Not the least of the beauty of such a hike is the useless but priceless conversation between child and parent or between friends. Among the many topics of idle conversation, the subject of government came up and I ventured the thought that, in a structured society, only the government can, and does, legally break the laws applied to its citizens. Dr. Abel expanded with a corollary example: a citizen of California can generally sue anyone excepting the State of California. That is illegal. Erik asked the question, "If that is so, then in wartime, would it be better to fight for one's own government or for the enemy?" Perhaps the enemy's government would abuse one less than his own? A shocking question, yet the doctor's response was,
"It depends on what country and what war. If one feels he/she is a citizen of God or of time/space/earth, maybe one's duty is just to survive as best possible."
I suggested that if one were Polish in WWII it might be necessary to work with the Russians or the Germans or with both just to survive, but added that my thoughts were pure conjecture because I have no personal knowledge of any such situation.
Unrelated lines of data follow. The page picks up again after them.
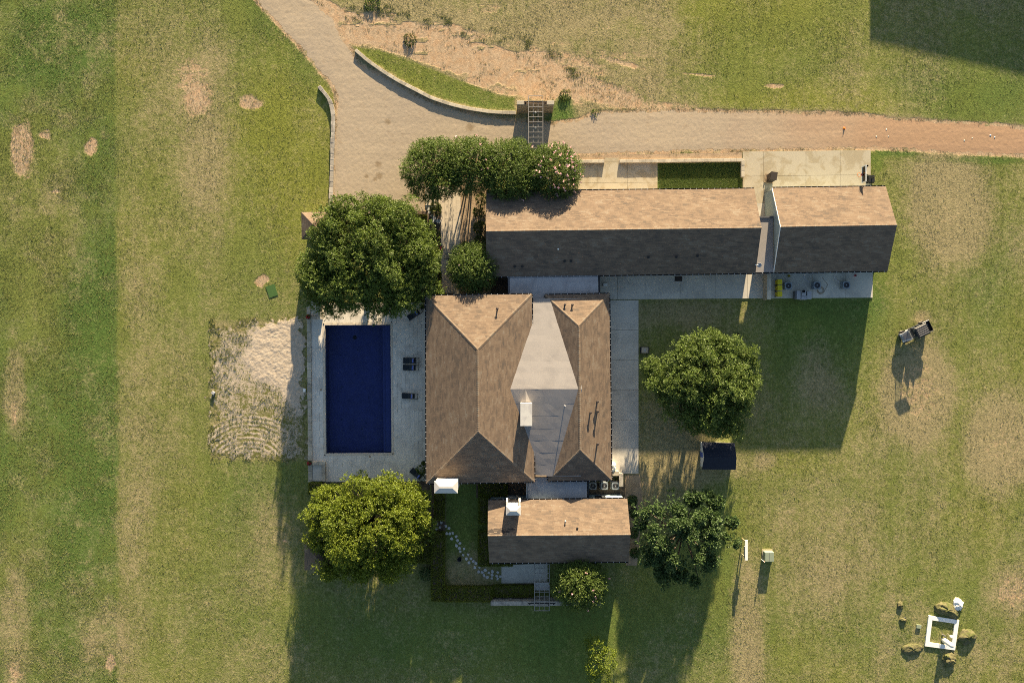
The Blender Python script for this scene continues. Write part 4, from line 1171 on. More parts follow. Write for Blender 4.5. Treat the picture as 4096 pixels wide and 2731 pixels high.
# ------------------------------------------------------------------ vegetation
def leaf_cloud(name, P, D, n_leaf, ll, lw, slen, mat, parent, rng, flat=.5, spread=.12, tints=None, off=None, lift=.25):
    """sprays: points P, directions D; n_leaf leaves along each spray"""
    K = len(P)
    off = np.array(off if off is not None else (0, 0, 0))
    s = rng.random((K, n_leaf)) * slen
    base = P[:, None, :] + D[:, None, :] * s[..., None] + rng.normal(0, spread, (K, n_leaf, 3)) * (1 - .6 * s / slen)[..., None]
    ax = D[:, None, :] * .55 + rng.normal(0, .6, (K, n_leaf, 3)); ax /= np.linalg.norm(ax, axis=-1, keepdims=True)
    nr = rng.normal(0, 1, (K, n_leaf, 3)); nr[..., 2] = np.abs(nr[..., 2]) * flat + .4
    nr += D[:, None, :] * .5
    sd = np.cross(ax, nr); sd /= np.linalg.norm(sd, axis=-1, keepdims=True) + 1e-9
    sz = rng.uniform(.7, 1.25, (K, n_leaf, 1))
    a = base; b = base + ax * ll * .45 * sz + sd * lw * .5 * sz; c = base + ax * ll * sz; d = base + ax * ll * .45 * sz - sd * lw * .5 * sz
    V = np.stack([a, b, c, d], 2).reshape(-1, 3) - off
    M = K * n_leaf
    F = np.arange(M * 4).reshape(-1, 4)
    ts = rng.random(K) * .5 if tints is None else tints
    t = np.clip(ts[:, None] + rng.random((K, n_leaf)) * .5, 0, 1)
    me = npmesh(name, V, F, {'tint': np.repeat(t.reshape(-1), 4)})
    return linkmesh(name, me, parent, MATS[mat])
def sample_lobes(lobes, n, rng, inner=.25, zmin=-.35):
    L = np.array(lobes, dtype=float)
    ar = (L[:, 3] * L[:, 4] + L[:, 3] * L[:, 5] * 2); pr = ar / ar.sum()
    P, D, I = [], [], []
    need = n
    while need > 0:
        k = rng.choice(len(L), need * 2, p=pr)
        d = rng.normal(0, 1, (need * 2, 3)); d /= np.linalg.norm(d, axis=1, keepdims=True)
        ok = d[:, 2] > zmin + rng.normal(0, .15, need * 2)
        r = np.where(rng.random(need * 2) < inner, rng.uniform(.45, .85, need * 2), rng.uniform(.82, 1.0, need * 2))
        p = L[k, :3] + d * L[k, 3:6] * r[:, None]
        rr = np.min(np.where(np.arange(len(L))[None] == k[:, None], 9, np.linalg.norm((p[:, None, :] - L[None, :, :3]) / L[None, :, 3:6], axis=2)), axis=1) if len(L) > 1 else np.full(len(p), 9.)
        ok &= (rr > .72) | (rng.random(need * 2) < .12)
        dd = d / L[k, 3:6] * L[k, 3:4]; dd /= np.linalg.norm(dd, axis=1, keepdims=True)
        P.append(p[ok]); D.append(dd[ok]); I.append(k[ok]); need = n - sum(map(len, P))
    return np.concatenate(P)[:n], np.concatenate(D)[:n], np.concatenate(I)[:n]
def tree(name, label, cx, cy, lobes_px, htop, hdrop, rz, mat, dens, ll, lw, slen, nl, seed, group=None, trunk_r=.22, multi=1, blossoms=0, bl_px=None, spread=.13, inner=.25, zmin=-.35, up=.35, bzone=None, clump=None):
    rng = np.random.default_rng(seed)
    lobes = []
    rmax = max(math.hypot(l[0] - cx, l[1] - cy) + .5 * l[2] for l in lobes_px)
    for (px, py, r) in lobes_px:
        d = math.hypot(px - cx, py - cy) / rmax
        hz_ = htop - rz - hdrop * d * d + rng.uniform(-.25, .25)
        c = g(px, py, hz_); rr = (max(r - 9, r * .5) if clump else r * .96) / PXM * (1 - hz_ / FLY)
        lobes.append((c.x, c.y, hz_, rr, rr, min(rz, rr * 1.0) * rng.uniform(.85, 1.1)))
    b = g(cx, cy, htop * .6); t = thing(name, label, 'tree', (b.x, b.y, 0), group=group)
    m = MB()
    for k in range(multi):
        ang = 6.283 * k / multi + seed
        bx, by = b.x + (.28 * math.cos(ang) if multi > 1 else 0), b.y + (.28 * math.sin(ang) if multi > 1 else 0)
        fork = Vector((bx + (.8 * math.cos(ang) if multi > 1 else rng.normal(0, .2)), by + (.8 * math.sin(ang) if multi > 1 else rng.normal(0, .2)), htop * (.32 if multi == 1 else .45)))
        m.tube([(bx, by, -.15), (bx, by, .15), fork.lerp(Vector((bx, by, 0)), .5) + Vector((.06, -.05, 0)), fork], [trunk_r * 1.5, trunk_r * 1.1, trunk_r * .9, trunk_r * .75], 9)
        for i, l in enumerate(lobes):
            if i % multi != k: continue
            e = Vector(l[:3]); mid = fork.lerp(e, .5) + Vector((rng.normal(0, .2), rng.normal(0, .2), .3))
            m.tube([fork, mid, e, e + Vector((rng.normal(0, .4), rng.normal(0, .4), l[5] * .5))], [trunk_r * .5, trunk_r * .34, trunk_r * .18, .02], 6)
    m.build('trunk', MATS['bark'], t, True)
    area = sum(4 * l[3] * l[5] + 3 * l[3] ** 2 for l in lobes)
    K = int(area * dens)
    lobes0 = lobes
    if clump:
        ns = int(area * clump[0])
        cp_, cd_, ci_ = sample_lobes(lobes, ns, rng, .12, zmin)
        rs_ = rng.uniform(clump[1], clump[2], ns)
        far_ = rng.random((ns, 1)) < .12
        cp_ = cp_ + cd_ * np.where(far_, rng.uniform(.4, 1.0, (ns, 1)), rng.uniform(-.55, .4, (ns, 1)))
        rs_ = np.where(far_[:, 0], rs_ * .55, rs_)
        lobes = [(cp_[i, 0], cp_[i, 1], max(cp_[i, 2], .7), rs_[i], rs_[i], rs_[i] * .62) for i in range(ns)]
    P, D, I = sample_lobes(lobes, K, rng, inner, zmin)
    if clump:
        core_ = [(l[0], l[1], l[2] - .25 * l[5], l[3] * .86, l[4] * .86, l[5] * .80) for l in lobes0]
        P2, D2, I2 = sample_lobes(core_, int(K * clump[3]), rng, .2, zmin)
        P, D, I = np.concatenate([P, P2]), np.concatenate([D, D2]), np.concatenate([I, np.zeros(len(P2), int)])
        K = len(P)
    D = D + rng.normal(0, .35, D.shape); D[:, 2] += up; D /= np.linalg.norm(D, axis=1, keepdims=True)
    lt = rng.random(len(lobes))
    tints = np.clip(.5 * rng.random(K) * .7 + .18 * lt[I], 0, .5)
    leaf_cloud('crown', P, D, nl, ll, lw, slen, mat, t, rng, spread=spread, tints=tints, off=t.location)
    if blossoms:
        P, D, I = sample_lobes(lobes0, blossoms * 3, rng, 0, .0)
        if bzone is not None:
            z = np.array([g(*bz[:2], htop * .8)[:2] for bz in bzone]); rz_ = np.array([bz[2] / PXM for bz in bzone])
            ok = (np.linalg.norm(P[:, None, :2] - z[None], axis=2) < rz_[None]).any(1)
            P, D = P[ok], D[ok]
        P, D = P[:blossoms], D[:blossoms]
        P = P + D * (slen * .75) + np.array([0, 0, .10])
        leaf_cloud('blossom', P, D, 12, .12, .10, .24, 'pink_blossom', t, rng, spread=.06, off=t.location)
    return t
OAK = [(1370, 870, 75), (1485, 858, 80), (1590, 880, 85), (1668, 935, 50), (1330, 925, 75), (1400, 930, 110), (1520, 940, 120), (1640, 980, 100), (1240, 1045, 58), (1320, 1045, 95), (1440, 1060, 115), (1570, 1070, 115), (1690, 1050, 75),
       (1240, 1110, 60), (1300, 1160, 80), (1400, 1170, 85), (1510, 1190, 75), (1610, 1170, 85), (1690, 1130, 75), (1330, 1215, 45), (1560, 1225, 45)]
tree('oak_tree', 'huge dark green oak overhanging the north end of the pool terrace', 1470, 1010, OAK, 8.6, 3.8, 2.2, 'oak_leaf', 20, .18, .10, .50, 12, 301, trunk_r=.42, zmin=-.8, clump=(.42, .55, 1.05, .55), spread=.10)
YEL = [(1330, 2010, 85), (1430, 1975, 85), (1540, 1975, 85), (1640, 2000, 70), (1270, 2080, 55), (1370, 2090, 105), (1500, 2090, 120), (1630, 2100, 95), (1290, 2150, 65), (1390, 2190, 90), (1510, 2200, 100), (1610, 2190, 85), (1680, 2080, 50), (1340, 2250, 70), (1440, 2280, 50), (1540, 2270, 65), (1620, 2250, 45)]
tree('elm_tree', 'round bright yellow green tree south of the pool terrace', 1470, 2110, YEL, 7.8, 3.6, 2.1, 'yellow_leaf', 22, .16, .10, .40, 12, 302, trunk_r=.36, zmin=-.9, clump=(.50, .45, .90, .55), spread=.10)
PEC = [(2770, 1385, 65), (2855, 1360, 55), (2915, 1400, 60), (2715, 1450, 60), (2640, 1490, 50), (2815, 1450, 80), (2900, 1470, 80), (2980, 1430, 50), (3005, 1520, 55), (2940, 1540, 80), (2850, 1545, 90), (2755, 1530, 85), (2680, 1545, 70), (2620, 1520, 38), (2720, 1620, 75), (2810, 1640, 85), (2890, 1640, 70), (2960, 1610, 50), (2860, 1700, 60), (2930, 1700, 45), (2780, 1700, 50)]
tree('pecan_tree', 'large lumpy green tree in the shaded east courtyard', 2825, 1530, PEC, 7.8, 2.9, 1.9, 'pecan_leaf', 20, .17, .11, .40, 11, 303, trunk_r=.34, zmin=-.8, clump=(.42, .50, .95, .5), spread=.10)
SYC = [(2565, 2030, 42), (2625, 2020, 38), (2695, 2015, 45), (2790, 1985, 42), (2860, 2005, 40), (2560, 2095, 30), (2625, 2085, 45), (2715, 2080, 58), (2800, 2070, 48), (2860, 2085, 45), (2925, 2090, 32), (2930, 2160, 40), (2560, 2180, 34), (2640, 2160, 55), (2740, 2150, 60), (2830, 2170, 60), (2600, 2240, 40), (2680, 2230, 50), (2770, 2240, 52), (2850, 2230, 42), (2700, 2300, 42), (2790, 2300, 38), (2640, 2290, 30)]
tree('sycamore_tree', 'open branched broadleaf tree east of the cottage', 2745, 2145, SYC, 8.0, 2.6, 1.25, 'broad_leaf', 20, .22, .16, .36, 10, 304, trunk_r=.26, inner=.15, zmin=-.3, clump=(.42, .30, .62, .15), spread=.09)
MY = dict(htop=4.9, hdrop=.9, rz=1.4, mat='myrtle_leaf', dens=22, ll=.15, lw=.075, slen=.85, nl=16, trunk_r=.09, multi=4, spread=.05, up=.15, zmin=-.45)
def ring(cx, cy, r, n, s):
    rr = random.Random(s)
    return [(cx, cy, r * .72)] + [(cx + r * .48 * math.cos(6.283 * k / n + s), cy + r * .48 * math.sin(6.283 * k / n + s), r * rr.uniform(.50, .60)) for k in range(n)]
grp = 'crepe myrtles in the row by the gravel drive'
tree('crepe_myrtle', 'crepe myrtle at the west end of the row beside the gravel drive', 1737, 678, ring(1737, 678, 116, 6, 1), seed=311, group=grp, blossoms=4, **MY)
tree('crepe_myrtle', 'crepe myrtle second from the west in the row beside the drive', 1880, 662, ring(1880, 662, 105, 6, 2), seed=312, group=grp, blossoms=6, **MY)
tree('crepe_myrtle', 'crepe myrtle under the pergola end, third from the west in the row', 2042, 685, ring(2042, 685, 118, 6, 3), seed=313, group=grp, blossoms=6, **MY)
tree('crepe_myrtle', 'crepe myrtle thick with pink blossom at the east end of the row', 2215, 690, ring(2215, 690, 104, 6, 4), seed=314, group=grp, blossoms=110, bzone=[(2200, 660, 60), (2250, 720, 45), (2300, 700, 40), (2240, 640, 50), (2300, 650, 30)], **MY)
tree('crepe_myrtle', 'lone crepe myrtle with a few pink blooms north of the main house', 1892, 1070, ring(1892, 1070, 86, 6, 5), seed=315, blossoms=22, bzone=[(1925, 985, 36), (1965, 1115, 24), (1850, 1060, 12)], **{**MY, 'htop': 4.6})
tree('crepe_myrtle', 'pink flecked crepe myrtle beside the garden pergola', 2318, 2332, ring(2318, 2332, 98, 6, 6), seed=316, blossoms=9, **{**MY, 'htop': 5.0, 'mat': 'pecan_leaf'})
tree('young_tree', 'small sunlit yellow green sapling at the south edge of the lawn', 2400, 2645, [(2385, 2590, 38), (2425, 2640, 40), (2380, 2660, 36), (2400, 2710, 42), (2365, 2560, 24), (2435, 2610, 24)], 3.8, 1.0, .8, 'yellow_leaf', 13, .16, .11, .35, 10, 317, trunk_r=.07, inner=.1)

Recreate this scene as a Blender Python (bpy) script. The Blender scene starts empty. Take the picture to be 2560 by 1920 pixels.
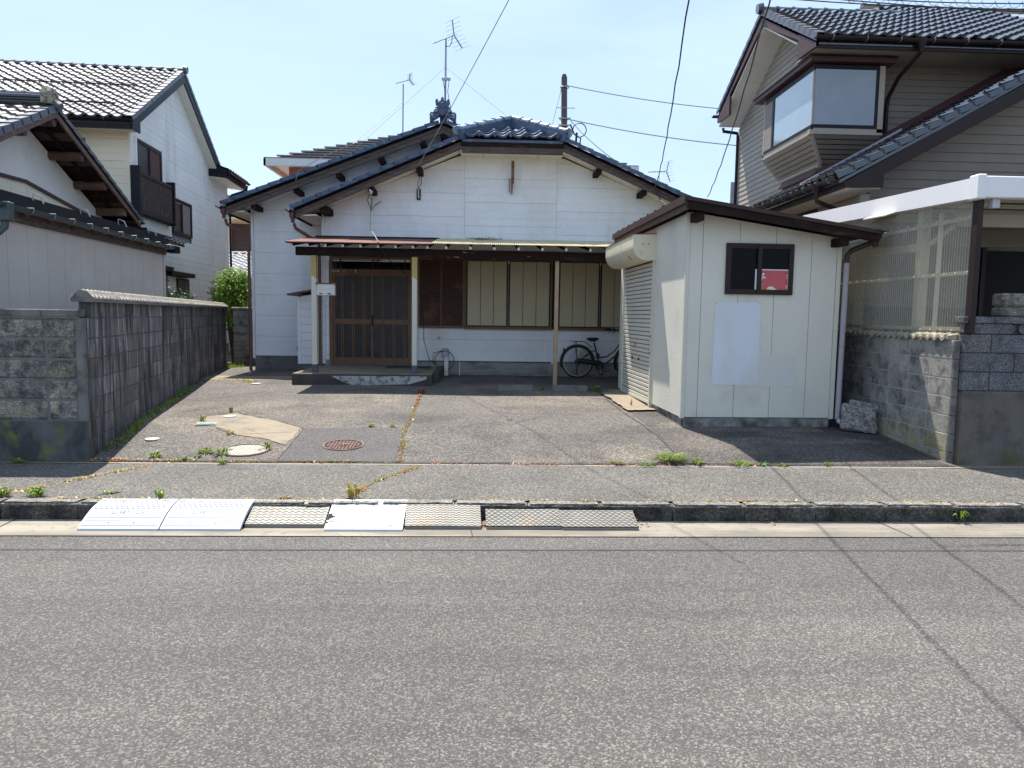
import bpy, bmesh, math, random
from mathutils import Vector, Matrix
random.seed(7)
RAD = math.radians
sc = bpy.context.scene
col = sc.collection

# ------------------------------------------------------------------ camera
f_px, CH = 1830.0, 1.67
pitch, roll, yaw = RAD(5.31), RAD(0.83), RAD(2.4)
Fw = Vector((0, math.cos(pitch), -math.sin(pitch)))
R0 = Vector((1, 0, 0)); U0 = R0.cross(Fw)
Rt = math.cos(roll)*R0 + math.sin(roll)*U0
Up = -math.sin(roll)*R0 + math.cos(roll)*U0
RZ = Matrix.Rotation(-yaw, 3, 'Z')
Fw, Rt, Up = RZ @ Fw, RZ @ Rt, RZ @ Up
cd = bpy.data.cameras.new('camera'); cam = bpy.data.objects.new('camera', cd); col.objects.link(cam)
cd.sensor_width = 36; cd.lens = 36*f_px/2560; cd.clip_start = .05; cd.clip_end = 2000
m = Matrix.Identity(4)
for i, v in enumerate((Rt, Up, -Fw)):
    for j in range(3): m[j][i] = v[j]
m.translation = Vector((0, 0, CH))
cam.matrix_world = m
sc.camera = cam

# ------------------------------------------------------------------ light
SUN = Vector((-.164, .416, .895)).normalized()          # towards the sun
EL = math.asin(SUN.z); AZ = math.atan2(SUN.x, SUN.y)
w = bpy.data.worlds.new('World'); sc.world = w; w.use_nodes = True
nt = w.node_tree; nt.nodes.clear()
N = nt.nodes.new; L = nt.links.new
out = N('ShaderNodeOutputWorld'); bg = N('ShaderNodeBackground'); bg2 = N('ShaderNodeBackground'); mx = N('ShaderNodeMixShader')
sky = N('ShaderNodeTexSky'); sky.sky_type = 'NISHITA'; sky.sun_disc = False
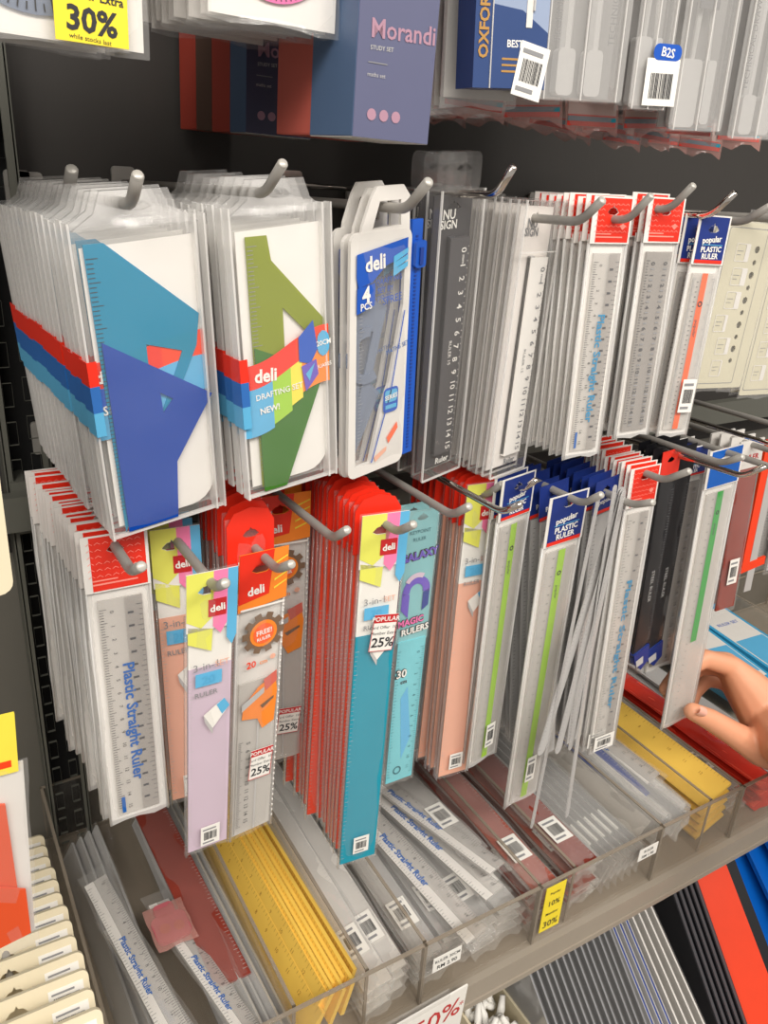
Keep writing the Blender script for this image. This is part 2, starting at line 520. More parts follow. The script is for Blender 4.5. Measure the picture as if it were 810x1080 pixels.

But the Dr's father had; he was a Polish Jew during WWII. As a skilled mechanic, after the Soviet-German division of Poland, he was conscripted by the Russians to work on military motorized equipment. Then Hitler took the "Soviet half" of Poland, and 100,000 Jews were rounded up, forced to dig a large trench, and shot. Dr. Abel's father was one of only ten who feigned death and escaped in the following darkness. He fled to Russia, was arrested and sent to Siberia, where he worked until the end of the war when he was allowed to emigrate to the Middle East. He fought there, and later married the widow of another Polish Jew, who was, ironically, one of only ten killed in a battle near Jaifa. Considering the mathematical odds against any gamete becoming a human, Erik's birth was more mathematically impossible than most. Dr. Abel, raised and educated in Israel, later emigrated to the US.
From the outset we had made frequent rest stops, at Erik's insistence. As the morning grew shorter, our pace slowed even more, and it became apparent that we would not meet the time requirements set out by Dr. Abel. By 10:30, Dr. Abel also was having some difficulty keeping up a satisfactory pace, so that he himself required several rest stops each hour. A great-grandmother, accompanied by a group of her descendants, passed us. We met (ex governor) Jerry Brown near a marvelous air conditioned outhouse below Nevada Falls. (A solar collector operates an underground fan which pulls air down the hole, presumably venting the fumes towards Los Angeles. Sitting there with the clean fresh breeze whistling by, it's nice to know our taxes are sometimes used for great purposes. The energy- and ecology-correct solar privy was solidly built; I could picture one or two in those other-world size outdoor Sacramento parking lots (Arden or Sunrise). Finally the doctor suggested that he and Erik go at their own pace and the rest of us go on ahead, a recommendation we gladly accepted. Later, after pushing on quickly to reach the base of the last abrupt thousand-foot ascent, we rested and had a sandwich.
By this time some people were returning from the dome, or so it seemed, and we questioned them about the trail ahead. An impressive proportion of early returnees were father-and-son pairs who had not made the last part of the climb; usually this is because the cable portion is too frightening for the youngster or because the steep steps have been too demanding. Invariably, when father and son passed us on the way down there was an air of irritation and defeat, so they trudged down in a dejected silence, after responding to our greeting and questions with a hang-dog air. Redoubling our pace, we pushed on; at last, as if we had overcome a great obstacle, we passed the great grandmother and reached the top of Half Dome by noon..
Late in the day, back at Happy Isles Nature Center, we found Erik and his father waiting for us. Both seemed energized, animated, and exhilarated. Dr. Abel had completely recovered from his earlier exhaustion, and Erik told us of their day's adventures in luxury of detail. I have never climbed a mountain without perceiving some new and transcendent understanding of life. On that day, on that mountain, beside the Merced River, on the trail to Half Dome, my strongest and fondest memory is of that father and son, who, it seemed to me, offered us a living parable about family values.